E' un romanzo brillante (scritto quando la Smith aveva solo ventiquattro anni, quasi in contemporanea alla sua tesi di laurea) che racchiude tutta la ricchezza, la diversità e l'assurdità della vita moderna.
Un libro pieno di allusioni letterarie (che vanno da Shakespeare a Salman Rushdie e a Yeats, da EM Forster a PG Wodehouse) che aggiungono ulteriori strati di significato a un romanzo già di per sé molto gratificante.
Un libro sul multiculturalismo che fa capire quanto la diversità sia in grado di arricchire l'umanità.
I suoi personaggi, ognuno alle prese con la propria crisi esistenziale, riempiono le strade, i negozi, le caffetterie e le case a nord di Londra in un mondo a cui tutti siamo indissolubilmente legati.
Zadie Smith esamina attentamente le cause della rabbia, della sfiducia, della perdita di identità e del senso di smarrimento (ma anche del fondamentalismo religioso e della violenza) di certe comunità di immigrati e lo fa con ironia e intuito straordinari.
La sua prosa ricorda EM Forster per la dolcezza e la gentilezza con cui disegna alcuni suoi personaggi, ma anche Kurt Vonnegut per come descrive la follia umana.

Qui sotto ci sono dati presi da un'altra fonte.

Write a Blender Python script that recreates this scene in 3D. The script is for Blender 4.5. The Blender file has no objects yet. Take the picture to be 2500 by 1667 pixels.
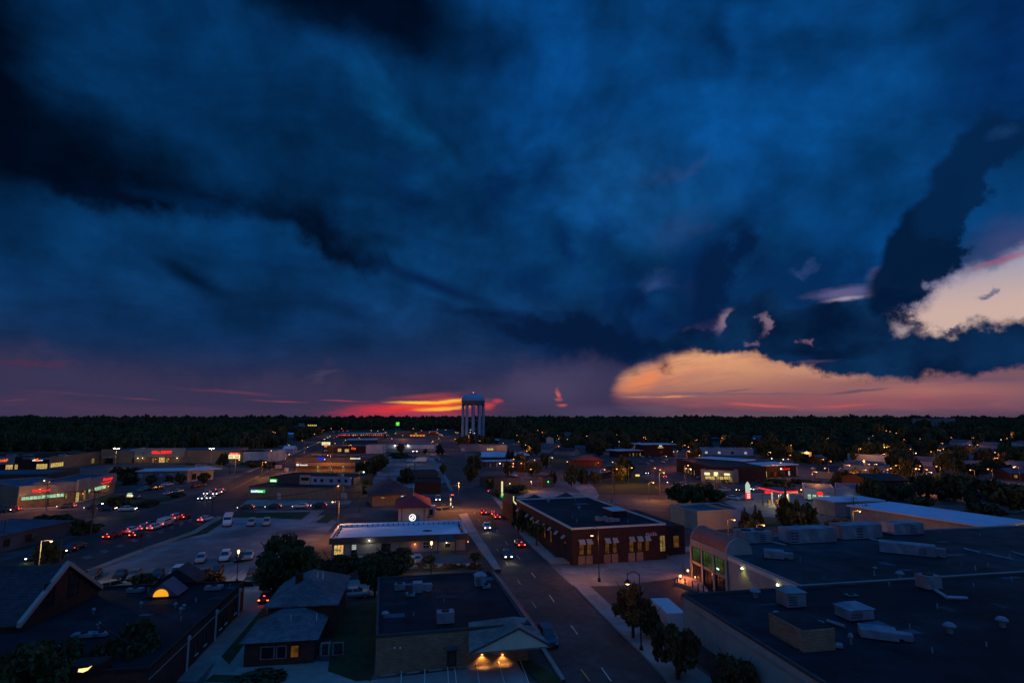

"Denti bianchi" è un romanzo molto radicato nella memoria e nel passato, tante piccole storie nella storia che mescolano pathos e umorismo con ritmo vivace e fanno "vedere" come il mondo non è esclusivamente bianco.Zadie Smith, Denti bianchi, 552 p., traduzione di L. Grimaldi, Mondadori (collana Piccola biblioteca oscar).